Me permito presentar a Esfera copia de una carta dirigida a los/as organizadores/as del Salón de «la» Justicia:
Apreciados señores, señoras:
Hay que celebrar que el arte aparezca hoy con una ubicuidad mayor que la imaginada en un Dios. Basta abrir el periódico El Tiempo del día 19 de noviembre para certificarlo. Mockus propone «hacer de Colombia una obra de arte». «Arte al alcance de todos en el Hotel Dann norte». «Relevo en el arte nacional», titula Lecturas Dominicales.
A esta ubicuidad abonan también proyectos como Señales de Humo y la convocatoria de un Salón de la Justicia ³fallada² hace poco por la organización Derechos Humanos y Educación Activista (DHEA). En relación a esta última, uno esperaría que la sensibilidad por los Derechos Humanos se manifestara no solamente en los motivos de la convocatoria, sino en los procedimientos de la selección. Decepción abrumadora. Aquí se sigue la misma lógica de fallos inapelables, no justificados y sin ningún saldo pedagógico. Vino nuevo en odres viejos.
Se critica a la democracia liberal clásica, pero al menos ésta nos enseñó que cualquier fallo de un juez ha de justificarse en derecho, explicarse de modo público y en todo caso ser susceptible de apelación. Hasta instituciones como las financieras y los medios de prensa, entre otras muchas, introdujeron la idea de un defensor del cliente, del lector o de quien sea, precisamente porque se sabe que cualquier sentencia es falible y que la justicia puede ser terriblemente injusta. Qué falta nos haría erigir en cada concurso defensores del artista.
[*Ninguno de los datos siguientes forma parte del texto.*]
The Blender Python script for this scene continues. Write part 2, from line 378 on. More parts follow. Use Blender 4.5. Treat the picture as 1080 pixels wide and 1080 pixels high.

Nada más temible que juzgar y uno esperaría que en el arte, siendo algo tan sensible, tan variable, tan determinable por pautas de gusto, instaurara mecanismos idóneos para mantener una actitud de autocrítica en relación a los fallos, distinta a esas dictaduras de capillas que tanto se critican en nuestras tradiciones museológicas.
Pero cuando una propuesta que une Derechos Humanos y Arte no muestra en su veredicto ni juicio, ni razón, ni saldo pedagógico uno se pregunta: ¿qué pasa, por dios, qué pasa con tamaña esquizofrenia entre nuestras retóricas y nuestros actos?